## Dataset section
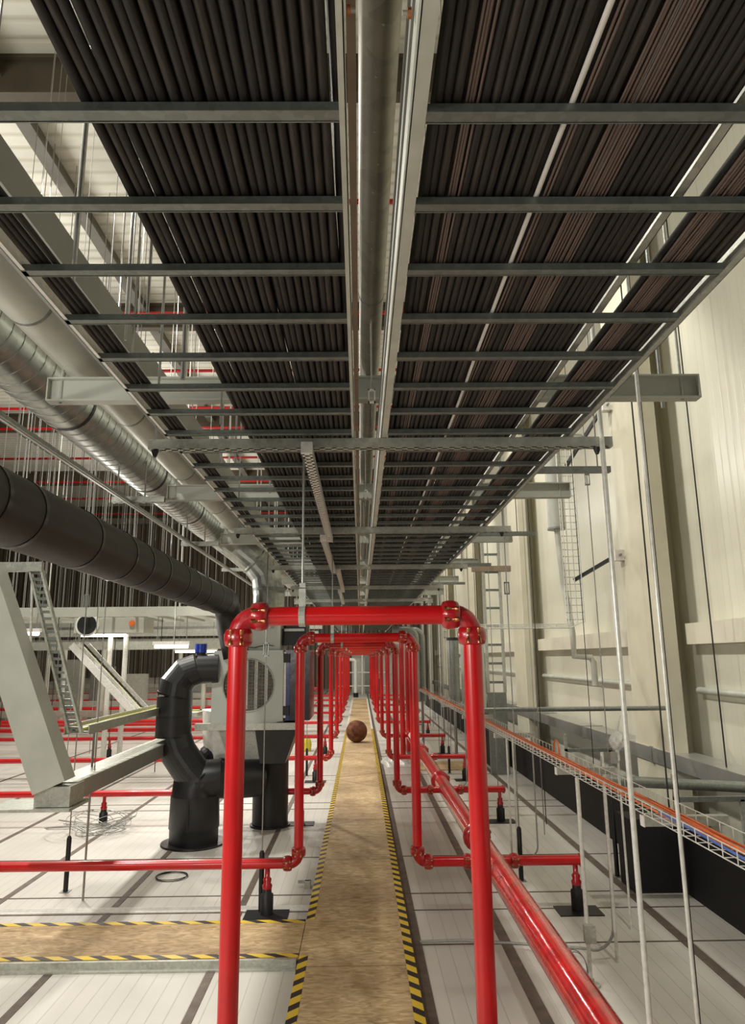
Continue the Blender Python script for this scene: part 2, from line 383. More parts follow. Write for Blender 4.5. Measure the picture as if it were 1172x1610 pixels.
def pedestal(x, y, label, zt=ZL-R, plate=True, red=True):
    t = thing('pipe_pedestal', label, 'pipe support', 'pipe support pedestals', (x, y, 0))
    MB().tube([(0, 0, .0), (0, 0, .15), (0, 0, .16), (0, 0, .20)], [.05, .05, .035, .035], 12).build('rubber_foot', 'blkp', t)
    if red:
        MB().tube([(0, 0, .19), (0, 0, .215), (0, 0, .23), (0, 0, .26), (0, 0, .275), (0, 0, zt+.02)], [.036, .04, .028, .034, .02, .02], 12).build('stem', 'redcast', t)
    if plate: MB().box(-.17, .17, -.12, .10, 0, .008).build('base_plate', 'blkp', t)
    return t
FY = [2.87, 5.99, 9.06, 12.0, 15.2, 18.4, 21.7, 25.0, 28.2, 31.4]
DX = [.0, -.01, -.015, .0, -.01, -.02, -.02, -.02, -.02, -.02]
xl0, xr0 = -.492, .452
for i, y in enumerate(FY):
    xl, xr = xl0 + DX[i], xr0 + DX[i]
    t = thing('red_pipe_loop', 'red pipe loop arching over the walkway, %s to the camera' % ORD[i], 'pipe', 'red pipe loops over the walkway', (xl, y, 0))
    L = (-xl, -y, 0)
    def P(x, z): return (x, y, z)
    def put(o): o.location = L; return o
    xr_end = 1.745 if i > 0 else 1.745
    xl_end = -12.0
    put(MB().tube([P(xl, ZL+RE), P(xl, ZT-RE)], R, 18).build('left_post', 'red', t))
    put(MB().tube([P(xr, ZL+RE), P(xr, ZT-RE)], R, 18).build('right_post', 'red', t))
    put(MB().tube([P(xl+RE, ZT), P(xr-RE, ZT)], R, 18).build('top_bar', 'red', t))
    put(MB().tube([P(xl_end, ZL), P(xl-RE, ZL)], R, 18).build('left_run', 'red', t))
    put(MB().tube([P(xr+RE, ZL), P(xr_end, ZL)], R, 18).build('right_run', 'red', t))
    X = (1, 0, 0); Z = (0, 0, 1)
    for (cx, cz, a0, a1) in ((xl+RE, ZT-RE, PI/2, PI), (xr-RE, ZT-RE, 0, PI/2), (xl-RE, ZL+RE, -PI/2, 0), (xr+RE, ZL+RE, PI, 1.5*PI)):
        put(MB().tube(arc((cx, y, cz), RE, a0, a1, X, Z, 8), R*1.08, 16).build('elbow', 'redcast', t))
    for p, d in ((P(xl, ZT-RE-.01), Z), (P(xl+RE+.01, ZT), X), (P(xr, ZT-RE-.01), Z), (P(xr-RE-.01, ZT), X),
                 (P(xl, ZL+RE+.01), Z), (P(xl-RE-.01, ZL), X), (P(xr, ZL+RE+.01), Z), (P(xr+RE+.01, ZL), X),
                 (P(.84, ZL), X), (P(1.21, ZL), X)):
        coupling(t, p, d, R, .036, L)
    put(MB().tube([P(xr_end-.02, ZL), P(xr_end, ZL), P(xr_end+.012, ZL)], [R*1.3, R*1.3, R*.9], 16).build('end_cap', 'redcast', t))
    # hanger strap round the top bar
    if i < 6:
        st = thing('pipe_hanger', 'galvanised strap and rod hung round the top bar of the %s red loop' % ORD[i], 'hanger', 'pipe loop hangers', (-.235, y, ZT))
        mb = MB(); ring = [(.0, (R+.004)*math.cos(a), (R+.004)*math.sin(a)) for a in [k*2*PI/16 for k in range(17)]]
        for a, b in zip(ring[:-1], ring[1:]): mb.bar(a, b, .026, .003, up=(0, a[1]+b[1], a[2]+b[2]))
        mb.box(-.013, .013, -.02, -.017, R, R+.075).box(-.013, .013, .017, .02, R, R+.075).box(-.013, .013, -.02, .02, R+.072, R+.077)
        mb.build('strap', 'galvl', st)
        MB().tube([(0, 0, R+.07), (0, 0, .705)], .005, 8).build('threaded_rod', 'wire', st)
        MB().box(-.012, .012, -.012, .012, R+.077, R+.095).build('nut', 'galvl', st)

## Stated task
Copy every line of the data exactly as written, excluding the pictures.

## Output
Continue the Blender Python script for this scene: part 2, from line 383. More parts follow. Write for Blender 4.5. Measure the picture as if it were 1172x1610 pixels.
def pedestal(x, y, label, zt=ZL-R, plate=True, red=True):
    t = thing('pipe_pedestal', label, 'pipe support', 'pipe support pedestals', (x, y, 0))
    MB().tube([(0, 0, .0), (0, 0, .15), (0, 0, .16), (0, 0, .20)], [.05, .05, .035, .035], 12).build('rubber_foot', 'blkp', t)
    if red:
        MB().tube([(0, 0, .19), (0, 0, .215), (0, 0, .23), (0, 0, .26), (0, 0, .275), (0, 0, zt+.02)], [.036, .04, .028, .034, .02, .02], 12).build('stem', 'redcast', t)
    if plate: MB().box(-.17, .17, -.12, .10, 0, .008).build('base_plate', 'blkp', t)
    return t
FY = [2.87, 5.99, 9.06, 12.0, 15.2, 18.4, 21.7, 25.0, 28.2, 31.4]
DX = [.0, -.01, -.015, .0, -.01, -.02, -.02, -.02, -.02, -.02]
xl0, xr0 = -.492, .452
for i, y in enumerate(FY):
    xl, xr = xl0 + DX[i], xr0 + DX[i]
    t = thing('red_pipe_loop', 'red pipe loop arching over the walkway, %s to the camera' % ORD[i], 'pipe', 'red pipe loops over the walkway', (xl, y, 0))
    L = (-xl, -y, 0)
    def P(x, z): return (x, y, z)
    def put(o): o.location = L; return o
    xr_end = 1.745 if i > 0 else 1.745
    xl_end = -12.0
    put(MB().tube([P(xl, ZL+RE), P(xl, ZT-RE)], R, 18).build('left_post', 'red', t))
    put(MB().tube([P(xr, ZL+RE), P(xr, ZT-RE)], R, 18).build('right_post', 'red', t))
    put(MB().tube([P(xl+RE, ZT), P(xr-RE, ZT)], R, 18).build('top_bar', 'red', t))
    put(MB().tube([P(xl_end, ZL), P(xl-RE, ZL)], R, 18).build('left_run', 'red', t))
    put(MB().tube([P(xr+RE, ZL), P(xr_end, ZL)], R, 18).build('right_run', 'red', t))
    X = (1, 0, 0); Z = (0, 0, 1)
    for (cx, cz, a0, a1) in ((xl+RE, ZT-RE, PI/2, PI), (xr-RE, ZT-RE, 0, PI/2), (xl-RE, ZL+RE, -PI/2, 0), (xr+RE, ZL+RE, PI, 1.5*PI)):
        put(MB().tube(arc((cx, y, cz), RE, a0, a1, X, Z, 8), R*1.08, 16).build('elbow', 'redcast', t))
    for p, d in ((P(xl, ZT-RE-.01), Z), (P(xl+RE+.01, ZT), X), (P(xr, ZT-RE-.01), Z), (P(xr-RE-.01, ZT), X),
                 (P(xl, ZL+RE+.01), Z), (P(xl-RE-.01, ZL), X), (P(xr, ZL+RE+.01), Z), (P(xr+RE+.01, ZL), X),
                 (P(.84, ZL), X), (P(1.21, ZL), X)):
        coupling(t, p, d, R, .036, L)
    put(MB().tube([P(xr_end-.02, ZL), P(xr_end, ZL), P(xr_end+.012, ZL)], [R*1.3, R*1.3, R*.9], 16).build('end_cap', 'redcast', t))
    # hanger strap round the top bar
    if i < 6:
        st = thing('pipe_hanger', 'galvanised strap and rod hung round the top bar of the %s red loop' % ORD[i], 'hanger', 'pipe loop hangers', (-.235, y, ZT))
        mb = MB(); ring = [(.0, (R+.004)*math.cos(a), (R+.004)*math.sin(a)) for a in [k*2*PI/16 for k in range(17)]]
        for a, b in zip(ring[:-1], ring[1:]): mb.bar(a, b, .026, .003, up=(0, a[1]+b[1], a[2]+b[2]))
        mb.box(-.013, .013, -.02, -.017, R, R+.075).box(-.013, .013, .017, .02, R, R+.075).box(-.013, .013, -.02, .02, R+.072, R+.077)
        mb.build('strap', 'galvl', st)
        MB().tube([(0, 0, R+.07), (0, 0, .705)], .005, 8).build('threaded_rod', 'wire', st)
        MB().box(-.012, .012, -.012, .012, R+.077, R+.095).build('nut', 'galvl', st)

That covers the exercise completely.